The regiment's darling
23 April 2003 | by (Minffordd, North Wales) – See all my reviews

Elsie Janis was a child star in vaudeville: extremely talented and vivacious, she sang and danced and told jokes with equal facility. During the Great War (by now in her late twenties) she performed for the troops very close to the front lines. She appeared in a few of the very early Vitaphone talking-film shorts, then turned her talents away from performing to work as a scriptwriter for Cecil B. DeMille. Elsie Janis was not conventionally beautiful -- she had a slightly comic face, and her figure was not especially voluptuous -- but I find her extremely attractive. She's distinctive-looking (in a pleasant way) and her energy and her ingratiating personality are distinct assets. She probably could have had a successful film career playing roles similar to Marion Davies, in romantic comedies.
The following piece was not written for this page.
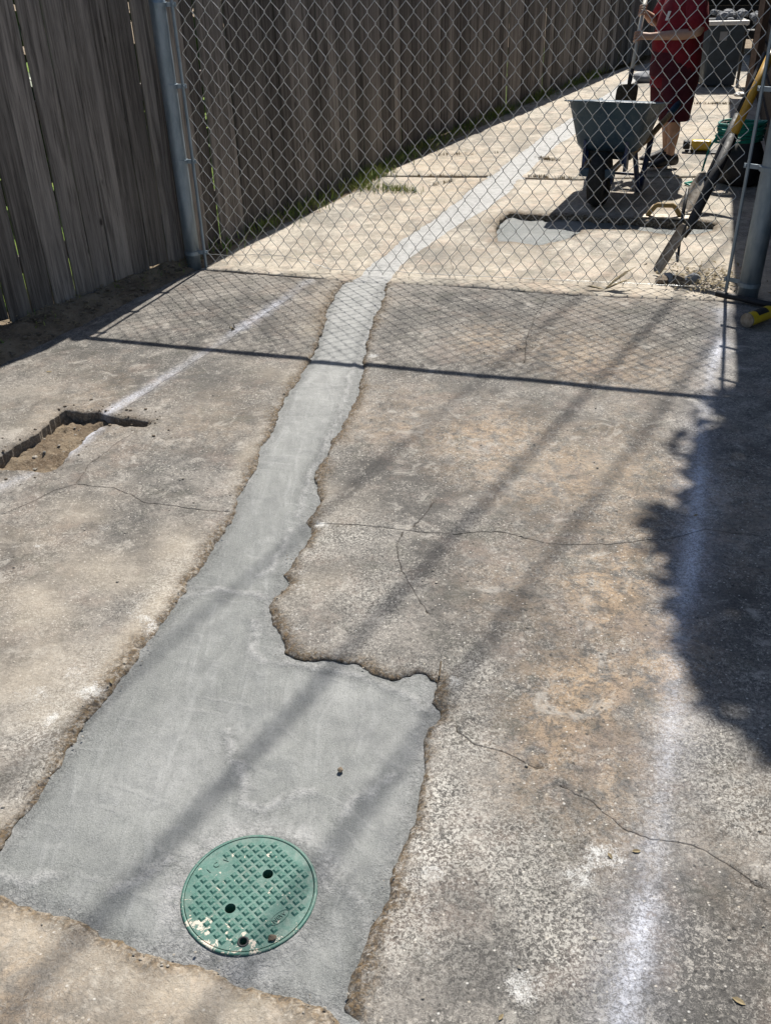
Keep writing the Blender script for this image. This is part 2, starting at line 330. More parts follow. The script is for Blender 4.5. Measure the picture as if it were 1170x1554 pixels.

"A Regular Girl" severely stints Elsie Janis's gift for comedy by casting her in a role that is almost entirely serious. She plays society girl Elizabeth Schuyler, daughter of a prominent financier and engaged to respectable Robert King. (Played by handsome Matt Moore, who was usually cast in more downmarket roles.) Stirred by patriotism during the War, Elizabeth works as a field nurse in France and is immediately popular with the doughboys in her assigned unit: specifically, four 'devil dogs' named Mac, Shorty, Slim and Red. (It's implausible that an overworked field nurse would spend so much time on just four soldiers, but what the heck.) Because Elizabeth doesn't put on airs, her doughboys don't realise she's a society 'swell'.

After the Armistice, Elizabeth comes home, but she is permanently changed. She is less frivolous, and has a higher sense of purpose. Her doughboys are now 'forgotten men', who came home to discover that their civilian jobs have been taken by other men who stayed home.

SPOILERS COMING. Knowing that her lads are too proud to accept help from a 'rich dame', Elizabeth takes the guise of a housemaid named 'Lizzie' while using her family's influence to find jobs and stability for Mac, Shorty, Slim and Red. Her snobbish boyfriend Robert, who has waited for her through the war, is put off by Elizabeth's continued devotion to these four scruffy men who no longer serve a useful purpose. But gradually Robert is won over by Elizabeth's good works. A happy ending is had by all.

Elsie Janis is excellent in a role which showcases her own real-life patriotism but which gives her few opportunities to display her comic talents or her dancing ability. Tammany Young, a distinctive actor best remembered as a stooge for W.C. Fields, is fine here as Mac, and the obscure actor Robert Ayerton is impressive as the Schuyler household's butler. But the film is poorly paced, and predictable. I'll rate this movie only 4 points out of 10. I'd like to rate it more highly, because it made a worthy attempt to remind civilians that the homefront has an obligation to the troops. That was an important message in 1919, and it still is ... now, more than ever.